Both of these fiction films are stylistically ambitious and entirely uncompromising – and movies apparently without antecedent. They are superficially inspired by source novels but transformed by the men behind them into works of unflinching biography.

The Zone of Interest takes the Martin Amis book of the same name, strips away its fiction and replaces it with mundanely horrifying insight into the idyllic life of Rudolf and Helga Hoss at the dream home they built for themselves and their children just outside the walls of Auschwitz, where he is camp commandant.

All of Us Strangers upends Taichi Yamada’s novella, Strangers, about a man who returns to his childhood home to find his long-dead parents still living there, adds a gay romance and a ghost story whose final reel delivers one cathartic body-blow after another. Haigh also shot it in the suburban Croydon semi he grew up in.

Unflinching … Christian Friedel in a scene from The Zone of Interest. Photograph: AP

After a few doldrum years – maybe more like a decade – Brits are back making not just the most envelope-pushing movies around, but (following Christopher Nolan, with Oppenheimer) some of the biggest. Strangers’ Paul Mescal has just finished shooting Ridley (South Shields) Scott’s Gladiator sequel, due in time for next Christmas.

Alex Garland (born, like Nolan, in London in the summer of 1970) moves from the folk horror of Men to the all-out dystopian action of Civil War, with Kirsten Dunst as a journalist staggering between assorted danger zones in a violent future America.

The buzziest horror film of 2024, meanwhile, is Speak No Evil, a psycho-horror set in a country house starring James McAvoy and directed by James Watkins, born in Nottingham, who cut his fangs on Eden Lake and The Woman in Black.

Rose (Chelmsford) Glass made her debut in 2019 with the impeccably terrifying Saint Maud; her second feature, Love Lies Bleeding, is one of the hottest tickets of 2024’s Sundance. It stars Kristen Stewart as the employee of a gym who starts a relationship with a bisexual competitive bodybuilder.

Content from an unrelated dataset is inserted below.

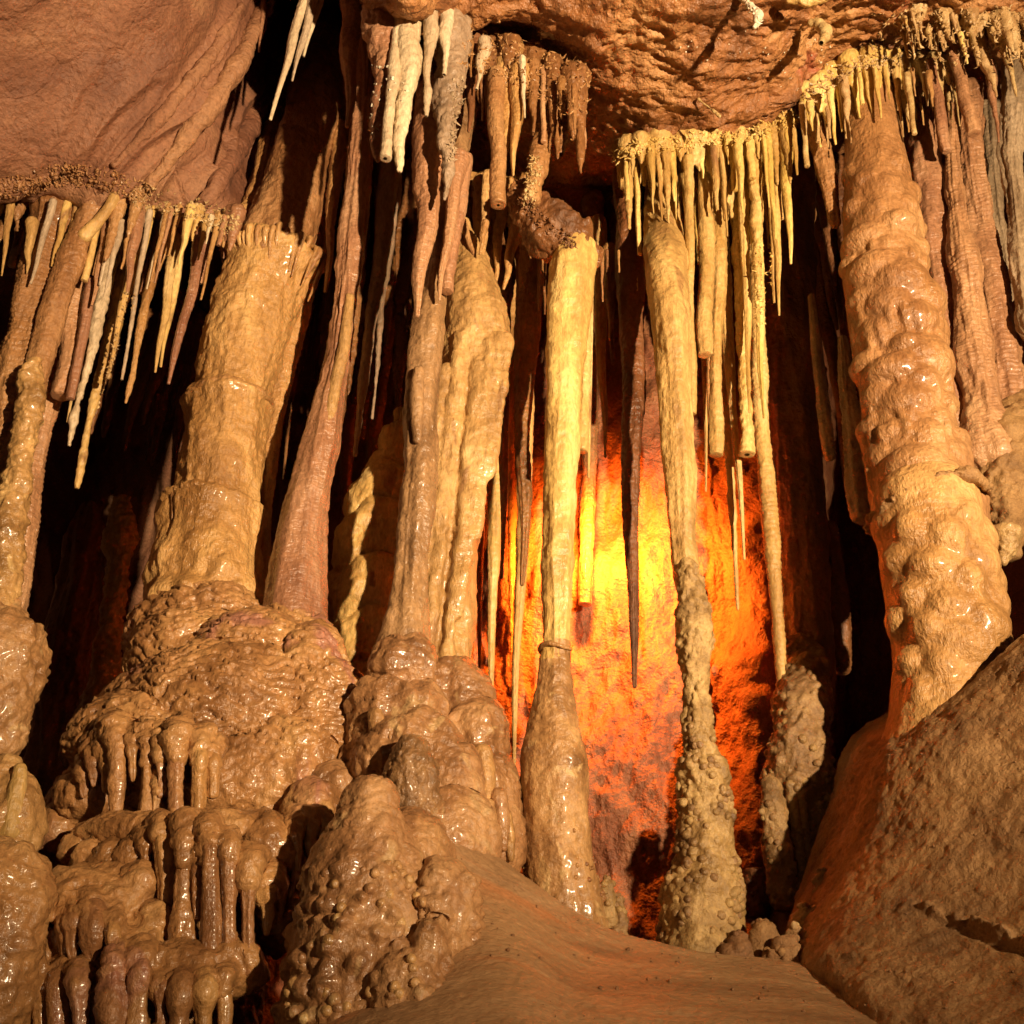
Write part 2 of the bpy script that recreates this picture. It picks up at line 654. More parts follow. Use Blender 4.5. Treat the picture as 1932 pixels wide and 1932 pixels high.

Almost certainly Cannes-bound is the latest from Glasgow-born Lynne Ramsay, who reunites after seven years with Joaquin Phoenix, star of You Were Never Really Here. Polaris, which also features Phoenix’s wife, Rooney Mara, is reportedly set in Alaska in the 1890s and revolves around a meeting between “an ice photographer and the devil”.

McQueen’s documentary, Occupied City, shows us Amsterdam during the Nazi occupation and beyond. The four-hour film is immersive, intense and has a contemporary relevance likely to also inform Blitz, his first fiction film since Widows (the Small Axe trilogy was for TV), which is positioned for release later in 2024. Set in London during the second world war bombings, it stars Saoirse Ronan, Harris Dickinson, Stephen Graham and Kathy Burke and – in his acting debut – Paul Weller.

The last British director on this list is an honorary one. Joshua Oppenheimer might have been born in the US and partly lives in Denmark, but he was educated at Central Saint Martins and now teaches at the University of Westminster. Ten years on from The Look of Silence – his follow-up to The Act of Killing – he delivers The End, with Tilda Swinton and Michael Shannon as heads of a wealthy family in a bunker two years after the end of the world, which they directly hastened. And it’s a musical.

Forty-three years ago, Colin Welland yelled “the Brits are coming!” as Chariots of Fire won its first Oscar. Last year saw the death of that film’s director, Hugh Hudson, and the retirement of its producer, David Puttnam, from the UK Film Distributors’ Association.

“This business needs a shake-up,” said Puttnam in a departing interview. “This business needs to be rethought.” Based on the current state of British cinema, best not make it too dramatic a rattle.